VAT: This is levied on sale of goods for a consideration. It is important to note that a sale transaction, to attract VAT, should involve transfer of ownership in goods from one person to another. “Goods” include moveable properties. For an under-construction property, the ownership of goods is transferred during incorporation and the activity qualifies as works contract under VAT law. Various state authorities have imposed VAT on sale of under-construction flats. In 2006, the Maharashtra government imposed 5% VAT on sale of under-construction flats. The Karnataka government issued a circular in 2009, clarifying issues pertaining to levy of VAT in cases involving “agreements for sale” and “joint development agreements”. The governments of Haryana and Delhi also followed suit and levied VAT on the sale of under-construction flats. VAT was made applicable on a notional percentage basis depending on the stage of completion of the property in question at the time of sale agreement. The taxable value of the property is determined as per the valuation mechanism prescribed under the respective state VAT laws and the applicable rate may vary between 4.20% and 13.125% in Haryana and 3% and 12.50% in Delhi, depending on the valuation mechanism adopted.

Ready to move in flats

Service tax: Service tax is levied when one person provides services to another for a consideration. In case of an under-construction property, the builder is deemed to be undertaking construction services for the buyer. But for a ready to move in apartment, the scenario is different provided the sale agreement is not entered into or payment has not been made before the completion certificate is issued. As the property would already be constructed, the builder or developer would not undertake any construction activity on behalf of the buyer, but the construction undertaken earlier would be for the builder’s self and hence will not attract service tax. Therefore, sale of a completed apartment after issuance of completion certificate will not attract service tax as there is no service provided by the builder to the buyer.

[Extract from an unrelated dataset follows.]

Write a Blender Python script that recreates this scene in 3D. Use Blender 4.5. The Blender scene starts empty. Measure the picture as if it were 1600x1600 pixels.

VAT: Goods are defined to include moveable properties. Hence, sale of a constructed unit, which is an immovable property, will not qualify as goods and accordingly will not attract VAT. State VAT spotlight on builders and developers Consequent to the introduction of VAT by various state governments on under-construction properties, developers from Maharashtra and Karnataka filed litigation suits. The Supreme Court, in the judgement of Larsen and Toubro, while confirming the levy of VAT on agreements for sale of under-construction units, stated that when an intending purchaser books a flat before completion of construction, the construction made by the developer can be said to have been executed under a works contract with the purchaser. However, when a flat is sold after construction, there is no works contract and it is a sale of immovable property, hence no VAT is applicable. The effect of the judgement is very far reaching, as every state government would now aggressively pursue developers who have not been paying VAT on sale of flats that are under construction.

Buyers should factor in the various tax costs while budgeting for a house so that they are prepared for the necessary payments that could arise.